The task: Each line that holds the word "picture" counts once. Give the total number of such lines and nothing else.
-.-.-
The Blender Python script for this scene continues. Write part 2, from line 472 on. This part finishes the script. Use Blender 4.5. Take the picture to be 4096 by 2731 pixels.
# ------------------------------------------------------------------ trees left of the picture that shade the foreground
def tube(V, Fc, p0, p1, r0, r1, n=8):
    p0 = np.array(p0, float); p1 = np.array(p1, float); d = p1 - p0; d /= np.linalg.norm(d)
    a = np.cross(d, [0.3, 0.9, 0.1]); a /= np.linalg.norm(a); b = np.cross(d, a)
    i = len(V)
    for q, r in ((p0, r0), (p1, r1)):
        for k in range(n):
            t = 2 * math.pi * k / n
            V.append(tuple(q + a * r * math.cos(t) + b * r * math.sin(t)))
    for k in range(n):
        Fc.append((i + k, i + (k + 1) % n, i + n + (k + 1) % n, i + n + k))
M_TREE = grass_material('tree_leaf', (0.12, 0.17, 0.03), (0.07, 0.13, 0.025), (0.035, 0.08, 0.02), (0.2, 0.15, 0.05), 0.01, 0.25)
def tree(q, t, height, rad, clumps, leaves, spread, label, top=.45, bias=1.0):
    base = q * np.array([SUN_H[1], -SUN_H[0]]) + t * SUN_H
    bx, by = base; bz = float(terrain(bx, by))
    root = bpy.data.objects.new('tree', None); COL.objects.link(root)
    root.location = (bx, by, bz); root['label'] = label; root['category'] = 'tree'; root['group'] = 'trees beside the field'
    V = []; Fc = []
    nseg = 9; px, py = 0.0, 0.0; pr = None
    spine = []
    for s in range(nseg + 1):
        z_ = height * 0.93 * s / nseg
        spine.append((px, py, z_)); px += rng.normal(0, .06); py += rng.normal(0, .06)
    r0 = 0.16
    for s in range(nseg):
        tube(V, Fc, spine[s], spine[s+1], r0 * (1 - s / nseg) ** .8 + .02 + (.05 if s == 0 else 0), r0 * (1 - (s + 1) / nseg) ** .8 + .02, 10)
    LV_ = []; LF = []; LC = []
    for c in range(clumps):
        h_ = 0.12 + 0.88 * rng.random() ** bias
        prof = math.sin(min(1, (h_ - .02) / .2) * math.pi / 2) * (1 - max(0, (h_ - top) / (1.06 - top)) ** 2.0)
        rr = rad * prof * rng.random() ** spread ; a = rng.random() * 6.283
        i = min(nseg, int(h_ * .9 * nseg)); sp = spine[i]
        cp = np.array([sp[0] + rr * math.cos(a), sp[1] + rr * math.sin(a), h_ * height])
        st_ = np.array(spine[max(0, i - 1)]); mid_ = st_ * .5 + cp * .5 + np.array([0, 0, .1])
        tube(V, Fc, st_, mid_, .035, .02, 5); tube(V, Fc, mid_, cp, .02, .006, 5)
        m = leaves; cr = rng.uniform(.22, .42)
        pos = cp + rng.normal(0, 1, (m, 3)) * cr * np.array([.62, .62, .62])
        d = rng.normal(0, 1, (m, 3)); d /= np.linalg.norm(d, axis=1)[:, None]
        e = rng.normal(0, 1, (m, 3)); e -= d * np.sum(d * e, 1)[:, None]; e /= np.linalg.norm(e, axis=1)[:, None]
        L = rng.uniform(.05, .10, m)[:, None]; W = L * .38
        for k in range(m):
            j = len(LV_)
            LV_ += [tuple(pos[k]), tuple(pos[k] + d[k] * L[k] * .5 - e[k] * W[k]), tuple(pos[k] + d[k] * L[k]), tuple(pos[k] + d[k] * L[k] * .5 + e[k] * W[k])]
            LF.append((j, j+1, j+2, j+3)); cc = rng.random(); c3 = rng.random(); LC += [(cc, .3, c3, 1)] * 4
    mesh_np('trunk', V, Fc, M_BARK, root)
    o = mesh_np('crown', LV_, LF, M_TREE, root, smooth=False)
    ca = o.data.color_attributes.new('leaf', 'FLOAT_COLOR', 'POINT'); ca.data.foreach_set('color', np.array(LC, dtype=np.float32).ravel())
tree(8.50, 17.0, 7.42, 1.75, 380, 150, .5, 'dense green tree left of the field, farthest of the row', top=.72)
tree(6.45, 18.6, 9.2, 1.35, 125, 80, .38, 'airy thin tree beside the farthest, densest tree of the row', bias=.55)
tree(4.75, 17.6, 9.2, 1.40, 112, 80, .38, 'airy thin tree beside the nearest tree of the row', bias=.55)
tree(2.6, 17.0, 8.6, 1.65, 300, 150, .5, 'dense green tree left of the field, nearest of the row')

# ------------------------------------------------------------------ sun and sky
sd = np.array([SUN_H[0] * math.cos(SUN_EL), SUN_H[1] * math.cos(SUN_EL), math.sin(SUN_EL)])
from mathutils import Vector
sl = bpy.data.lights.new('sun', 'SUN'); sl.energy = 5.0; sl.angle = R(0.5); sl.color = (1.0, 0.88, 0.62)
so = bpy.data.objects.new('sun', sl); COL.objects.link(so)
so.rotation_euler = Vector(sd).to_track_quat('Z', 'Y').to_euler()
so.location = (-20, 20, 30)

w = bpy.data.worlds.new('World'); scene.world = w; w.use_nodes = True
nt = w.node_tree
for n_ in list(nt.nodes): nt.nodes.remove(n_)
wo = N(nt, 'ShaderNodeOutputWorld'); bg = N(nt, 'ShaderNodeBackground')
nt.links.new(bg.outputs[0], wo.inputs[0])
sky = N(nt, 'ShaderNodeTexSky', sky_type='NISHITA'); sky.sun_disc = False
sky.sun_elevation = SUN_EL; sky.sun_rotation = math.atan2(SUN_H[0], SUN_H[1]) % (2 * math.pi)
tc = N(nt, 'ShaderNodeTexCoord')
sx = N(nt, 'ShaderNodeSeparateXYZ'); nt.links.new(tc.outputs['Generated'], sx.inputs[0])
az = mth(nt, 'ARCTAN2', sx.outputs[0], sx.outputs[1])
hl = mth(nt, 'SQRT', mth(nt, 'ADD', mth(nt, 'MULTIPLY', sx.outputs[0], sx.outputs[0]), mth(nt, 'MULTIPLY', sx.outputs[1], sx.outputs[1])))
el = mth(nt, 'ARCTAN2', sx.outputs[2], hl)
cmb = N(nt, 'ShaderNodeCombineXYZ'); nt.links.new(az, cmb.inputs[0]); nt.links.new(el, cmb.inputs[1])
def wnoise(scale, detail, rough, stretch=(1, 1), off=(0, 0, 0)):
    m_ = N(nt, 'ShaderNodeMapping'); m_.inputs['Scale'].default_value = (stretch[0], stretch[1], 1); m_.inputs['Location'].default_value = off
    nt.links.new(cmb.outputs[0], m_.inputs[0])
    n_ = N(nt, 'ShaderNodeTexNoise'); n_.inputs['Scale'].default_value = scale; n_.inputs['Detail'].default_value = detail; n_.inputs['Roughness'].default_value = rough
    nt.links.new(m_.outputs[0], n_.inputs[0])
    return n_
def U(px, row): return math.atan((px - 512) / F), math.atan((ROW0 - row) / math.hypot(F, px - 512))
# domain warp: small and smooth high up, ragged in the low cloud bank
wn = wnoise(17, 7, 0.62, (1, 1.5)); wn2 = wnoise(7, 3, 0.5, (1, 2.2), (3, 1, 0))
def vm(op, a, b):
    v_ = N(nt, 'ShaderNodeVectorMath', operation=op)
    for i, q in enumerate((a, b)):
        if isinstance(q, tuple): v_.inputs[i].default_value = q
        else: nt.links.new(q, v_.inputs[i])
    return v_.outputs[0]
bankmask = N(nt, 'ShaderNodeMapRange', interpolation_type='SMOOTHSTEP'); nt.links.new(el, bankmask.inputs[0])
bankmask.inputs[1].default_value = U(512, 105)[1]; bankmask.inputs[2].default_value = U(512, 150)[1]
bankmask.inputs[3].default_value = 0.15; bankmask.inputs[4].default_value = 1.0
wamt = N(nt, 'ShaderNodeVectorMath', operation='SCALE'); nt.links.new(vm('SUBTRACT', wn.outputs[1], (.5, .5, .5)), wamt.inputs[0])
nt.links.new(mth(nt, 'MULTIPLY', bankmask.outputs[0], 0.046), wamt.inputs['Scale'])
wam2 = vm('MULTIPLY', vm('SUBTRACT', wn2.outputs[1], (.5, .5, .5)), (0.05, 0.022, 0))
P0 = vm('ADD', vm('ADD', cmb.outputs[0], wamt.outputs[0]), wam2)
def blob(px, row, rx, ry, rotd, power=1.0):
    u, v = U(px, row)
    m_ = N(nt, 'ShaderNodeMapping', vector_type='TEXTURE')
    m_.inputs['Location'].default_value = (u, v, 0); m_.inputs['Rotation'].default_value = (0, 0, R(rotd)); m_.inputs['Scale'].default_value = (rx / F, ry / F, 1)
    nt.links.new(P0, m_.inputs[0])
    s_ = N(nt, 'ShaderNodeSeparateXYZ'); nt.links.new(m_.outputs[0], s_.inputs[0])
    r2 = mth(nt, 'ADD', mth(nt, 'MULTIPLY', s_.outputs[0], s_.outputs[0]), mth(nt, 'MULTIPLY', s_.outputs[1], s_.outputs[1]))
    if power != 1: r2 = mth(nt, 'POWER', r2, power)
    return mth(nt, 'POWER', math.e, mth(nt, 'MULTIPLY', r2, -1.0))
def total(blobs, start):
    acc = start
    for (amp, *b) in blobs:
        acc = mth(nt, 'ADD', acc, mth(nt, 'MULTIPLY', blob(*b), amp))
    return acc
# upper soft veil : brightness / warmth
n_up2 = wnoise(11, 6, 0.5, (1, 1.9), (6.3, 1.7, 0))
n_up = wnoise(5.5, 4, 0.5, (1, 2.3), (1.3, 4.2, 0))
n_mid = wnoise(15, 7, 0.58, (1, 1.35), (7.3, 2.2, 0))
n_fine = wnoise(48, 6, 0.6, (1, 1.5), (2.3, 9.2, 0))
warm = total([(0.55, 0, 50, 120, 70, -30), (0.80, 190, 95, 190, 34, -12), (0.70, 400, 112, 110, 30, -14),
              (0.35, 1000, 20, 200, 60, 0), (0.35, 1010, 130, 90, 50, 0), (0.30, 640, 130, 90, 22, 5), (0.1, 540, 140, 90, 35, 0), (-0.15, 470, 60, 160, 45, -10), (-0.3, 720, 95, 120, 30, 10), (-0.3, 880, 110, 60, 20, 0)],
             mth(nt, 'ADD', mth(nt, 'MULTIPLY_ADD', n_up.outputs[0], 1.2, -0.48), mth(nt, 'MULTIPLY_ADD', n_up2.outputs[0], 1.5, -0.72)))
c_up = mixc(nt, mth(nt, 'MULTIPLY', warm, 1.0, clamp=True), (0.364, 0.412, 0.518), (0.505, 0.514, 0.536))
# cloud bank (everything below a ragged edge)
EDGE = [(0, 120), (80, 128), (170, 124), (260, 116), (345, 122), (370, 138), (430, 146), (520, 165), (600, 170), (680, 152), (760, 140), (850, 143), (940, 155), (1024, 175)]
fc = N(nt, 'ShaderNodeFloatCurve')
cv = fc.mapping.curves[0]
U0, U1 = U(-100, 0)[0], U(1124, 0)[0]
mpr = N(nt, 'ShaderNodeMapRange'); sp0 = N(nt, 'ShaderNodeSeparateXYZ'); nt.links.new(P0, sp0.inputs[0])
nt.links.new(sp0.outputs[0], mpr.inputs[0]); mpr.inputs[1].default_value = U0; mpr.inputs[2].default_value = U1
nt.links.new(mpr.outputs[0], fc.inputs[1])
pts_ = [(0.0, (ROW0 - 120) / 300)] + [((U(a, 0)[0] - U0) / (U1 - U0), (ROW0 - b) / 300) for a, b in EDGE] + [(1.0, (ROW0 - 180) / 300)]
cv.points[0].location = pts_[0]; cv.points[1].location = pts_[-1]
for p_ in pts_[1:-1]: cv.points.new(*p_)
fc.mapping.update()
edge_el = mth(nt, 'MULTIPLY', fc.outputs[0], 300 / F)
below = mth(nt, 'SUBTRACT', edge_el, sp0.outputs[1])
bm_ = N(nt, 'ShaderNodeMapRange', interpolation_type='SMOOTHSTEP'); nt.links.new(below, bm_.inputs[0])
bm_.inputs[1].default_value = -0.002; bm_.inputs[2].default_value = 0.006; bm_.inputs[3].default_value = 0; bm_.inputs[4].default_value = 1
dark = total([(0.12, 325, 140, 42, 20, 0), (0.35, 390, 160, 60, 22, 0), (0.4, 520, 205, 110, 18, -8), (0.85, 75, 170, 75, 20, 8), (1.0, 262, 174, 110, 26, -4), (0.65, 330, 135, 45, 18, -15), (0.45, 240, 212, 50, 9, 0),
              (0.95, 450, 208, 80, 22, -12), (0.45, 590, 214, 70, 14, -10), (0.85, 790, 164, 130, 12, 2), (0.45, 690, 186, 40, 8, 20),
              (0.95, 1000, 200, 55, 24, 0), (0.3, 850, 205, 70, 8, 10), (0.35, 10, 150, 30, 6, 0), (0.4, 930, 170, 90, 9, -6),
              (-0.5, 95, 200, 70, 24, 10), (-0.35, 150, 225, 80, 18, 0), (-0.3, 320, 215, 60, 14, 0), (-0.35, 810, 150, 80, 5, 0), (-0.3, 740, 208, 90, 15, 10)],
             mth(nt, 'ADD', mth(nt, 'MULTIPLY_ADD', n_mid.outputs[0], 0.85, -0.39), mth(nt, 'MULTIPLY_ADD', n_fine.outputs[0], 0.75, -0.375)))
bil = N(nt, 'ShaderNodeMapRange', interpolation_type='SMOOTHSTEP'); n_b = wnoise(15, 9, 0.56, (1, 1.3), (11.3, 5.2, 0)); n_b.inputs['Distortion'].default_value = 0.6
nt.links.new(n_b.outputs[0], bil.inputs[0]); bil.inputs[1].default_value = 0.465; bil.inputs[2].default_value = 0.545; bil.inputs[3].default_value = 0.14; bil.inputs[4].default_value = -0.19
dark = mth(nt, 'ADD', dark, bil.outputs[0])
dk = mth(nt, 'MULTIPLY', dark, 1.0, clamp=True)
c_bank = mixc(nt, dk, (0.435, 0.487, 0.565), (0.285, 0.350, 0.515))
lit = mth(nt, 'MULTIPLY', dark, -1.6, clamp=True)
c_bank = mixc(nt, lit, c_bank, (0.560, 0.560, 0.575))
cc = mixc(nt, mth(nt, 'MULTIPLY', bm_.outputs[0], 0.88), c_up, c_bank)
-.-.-
The output: 2